Provided records:

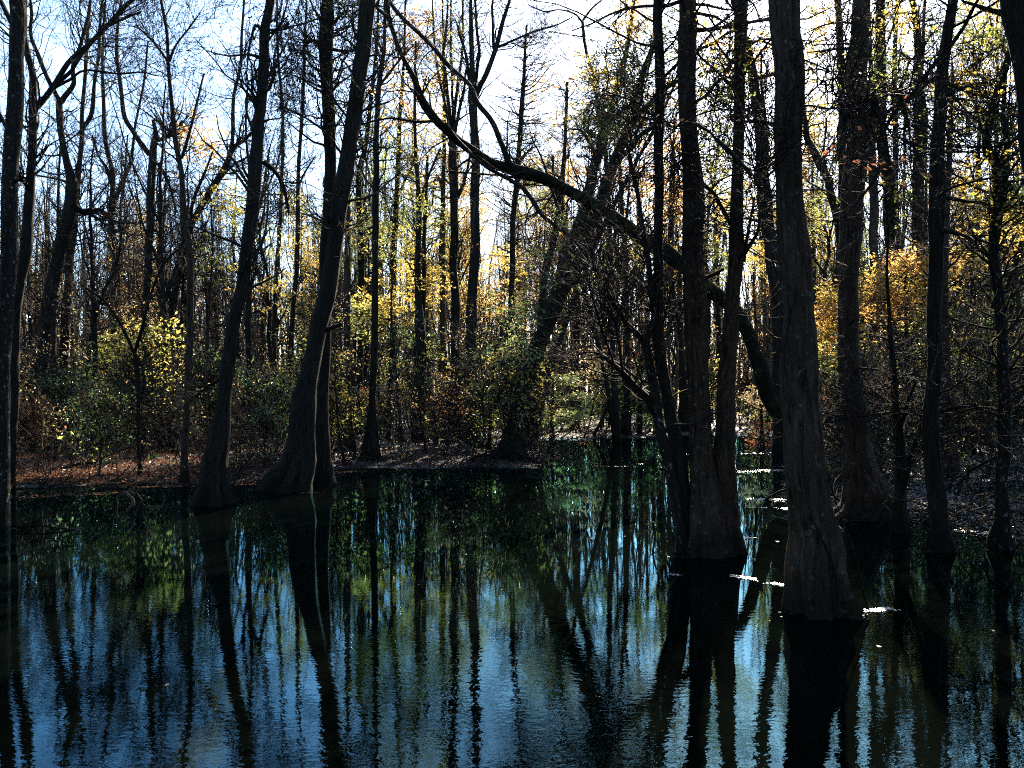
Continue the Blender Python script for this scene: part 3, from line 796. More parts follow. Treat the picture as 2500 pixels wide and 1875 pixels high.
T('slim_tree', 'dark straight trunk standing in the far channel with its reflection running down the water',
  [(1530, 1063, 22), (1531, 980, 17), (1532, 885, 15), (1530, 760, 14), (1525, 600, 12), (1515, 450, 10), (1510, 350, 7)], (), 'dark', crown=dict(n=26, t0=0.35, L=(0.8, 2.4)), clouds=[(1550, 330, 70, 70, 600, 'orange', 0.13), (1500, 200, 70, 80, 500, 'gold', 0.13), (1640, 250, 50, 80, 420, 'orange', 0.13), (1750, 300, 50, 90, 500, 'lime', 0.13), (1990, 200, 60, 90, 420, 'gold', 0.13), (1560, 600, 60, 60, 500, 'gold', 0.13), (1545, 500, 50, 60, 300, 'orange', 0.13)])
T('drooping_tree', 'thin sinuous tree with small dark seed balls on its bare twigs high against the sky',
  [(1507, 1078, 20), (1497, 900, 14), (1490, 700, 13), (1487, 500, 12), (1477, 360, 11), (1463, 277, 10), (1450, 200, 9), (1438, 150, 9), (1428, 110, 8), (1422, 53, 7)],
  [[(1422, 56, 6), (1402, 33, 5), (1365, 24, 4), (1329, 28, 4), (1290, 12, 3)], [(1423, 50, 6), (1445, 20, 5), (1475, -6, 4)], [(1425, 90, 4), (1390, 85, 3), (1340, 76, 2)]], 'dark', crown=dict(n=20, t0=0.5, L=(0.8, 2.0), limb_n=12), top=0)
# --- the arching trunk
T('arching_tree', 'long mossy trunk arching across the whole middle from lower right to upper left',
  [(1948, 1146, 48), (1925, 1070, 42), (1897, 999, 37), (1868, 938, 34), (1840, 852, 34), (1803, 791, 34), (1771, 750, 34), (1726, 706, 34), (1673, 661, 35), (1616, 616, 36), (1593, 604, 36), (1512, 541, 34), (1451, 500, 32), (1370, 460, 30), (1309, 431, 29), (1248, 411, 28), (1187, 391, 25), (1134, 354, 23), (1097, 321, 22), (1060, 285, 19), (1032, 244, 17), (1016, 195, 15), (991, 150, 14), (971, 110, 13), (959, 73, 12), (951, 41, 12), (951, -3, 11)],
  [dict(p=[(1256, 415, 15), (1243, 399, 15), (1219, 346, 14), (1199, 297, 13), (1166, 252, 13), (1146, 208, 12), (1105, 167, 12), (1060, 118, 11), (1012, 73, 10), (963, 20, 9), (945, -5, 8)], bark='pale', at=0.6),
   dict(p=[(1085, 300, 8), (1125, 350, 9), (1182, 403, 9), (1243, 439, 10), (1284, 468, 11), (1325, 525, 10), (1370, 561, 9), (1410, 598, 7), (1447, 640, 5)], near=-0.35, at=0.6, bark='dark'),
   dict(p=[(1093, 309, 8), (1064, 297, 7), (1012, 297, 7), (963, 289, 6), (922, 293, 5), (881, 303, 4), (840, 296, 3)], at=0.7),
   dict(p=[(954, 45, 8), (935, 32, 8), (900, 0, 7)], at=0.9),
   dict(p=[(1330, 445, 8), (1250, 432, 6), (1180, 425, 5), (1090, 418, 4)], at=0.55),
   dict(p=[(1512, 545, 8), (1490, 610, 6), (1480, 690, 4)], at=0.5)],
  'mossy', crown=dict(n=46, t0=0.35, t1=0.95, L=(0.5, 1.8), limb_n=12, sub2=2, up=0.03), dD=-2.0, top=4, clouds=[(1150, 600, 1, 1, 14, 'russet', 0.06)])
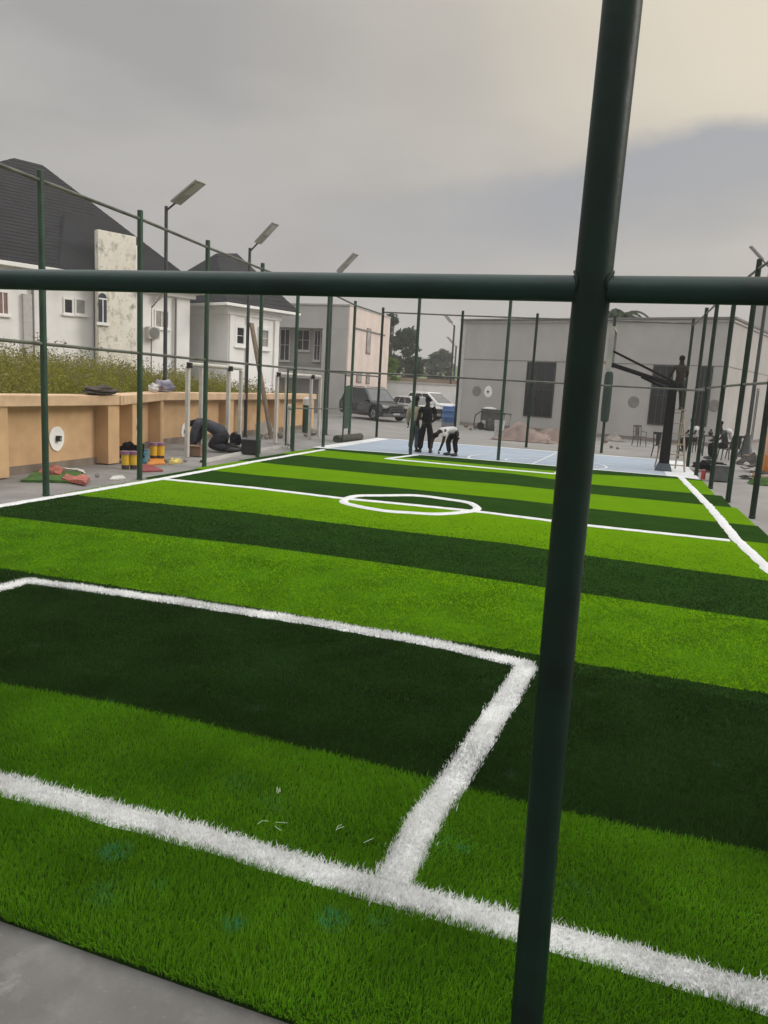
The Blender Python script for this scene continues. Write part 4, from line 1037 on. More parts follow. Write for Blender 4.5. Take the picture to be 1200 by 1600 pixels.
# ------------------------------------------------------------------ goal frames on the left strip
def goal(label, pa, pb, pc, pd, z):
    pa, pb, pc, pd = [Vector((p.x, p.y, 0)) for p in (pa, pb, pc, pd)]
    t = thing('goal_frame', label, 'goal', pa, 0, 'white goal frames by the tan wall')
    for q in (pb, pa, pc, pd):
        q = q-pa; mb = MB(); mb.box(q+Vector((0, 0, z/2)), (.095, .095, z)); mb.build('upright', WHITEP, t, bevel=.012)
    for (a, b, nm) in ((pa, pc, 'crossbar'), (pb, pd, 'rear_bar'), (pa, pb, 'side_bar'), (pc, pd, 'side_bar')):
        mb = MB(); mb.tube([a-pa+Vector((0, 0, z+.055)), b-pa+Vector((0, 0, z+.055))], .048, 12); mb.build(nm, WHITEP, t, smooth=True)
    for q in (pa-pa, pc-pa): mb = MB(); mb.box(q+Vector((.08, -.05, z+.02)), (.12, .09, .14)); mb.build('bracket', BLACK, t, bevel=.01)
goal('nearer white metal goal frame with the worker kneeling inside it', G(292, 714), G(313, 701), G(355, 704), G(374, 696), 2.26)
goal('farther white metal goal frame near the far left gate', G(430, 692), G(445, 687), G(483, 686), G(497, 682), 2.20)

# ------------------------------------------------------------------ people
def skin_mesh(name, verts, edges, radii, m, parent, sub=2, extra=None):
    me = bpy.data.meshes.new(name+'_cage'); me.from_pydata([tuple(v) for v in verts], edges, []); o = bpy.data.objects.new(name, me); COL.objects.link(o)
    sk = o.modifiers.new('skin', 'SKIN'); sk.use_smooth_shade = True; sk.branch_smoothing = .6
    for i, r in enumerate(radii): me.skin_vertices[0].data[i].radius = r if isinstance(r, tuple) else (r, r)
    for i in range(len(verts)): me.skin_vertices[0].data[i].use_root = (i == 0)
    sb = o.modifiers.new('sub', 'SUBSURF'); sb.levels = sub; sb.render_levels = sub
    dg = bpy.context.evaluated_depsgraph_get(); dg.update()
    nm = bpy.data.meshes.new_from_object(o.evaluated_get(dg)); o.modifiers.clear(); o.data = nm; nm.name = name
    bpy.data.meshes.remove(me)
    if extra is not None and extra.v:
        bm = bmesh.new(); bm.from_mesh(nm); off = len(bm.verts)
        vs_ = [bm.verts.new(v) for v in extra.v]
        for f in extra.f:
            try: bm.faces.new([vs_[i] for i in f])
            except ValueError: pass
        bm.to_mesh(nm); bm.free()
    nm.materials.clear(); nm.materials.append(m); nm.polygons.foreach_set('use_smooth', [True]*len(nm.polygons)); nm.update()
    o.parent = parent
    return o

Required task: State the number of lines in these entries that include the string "pixels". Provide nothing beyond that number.

Solution to this exercise: 2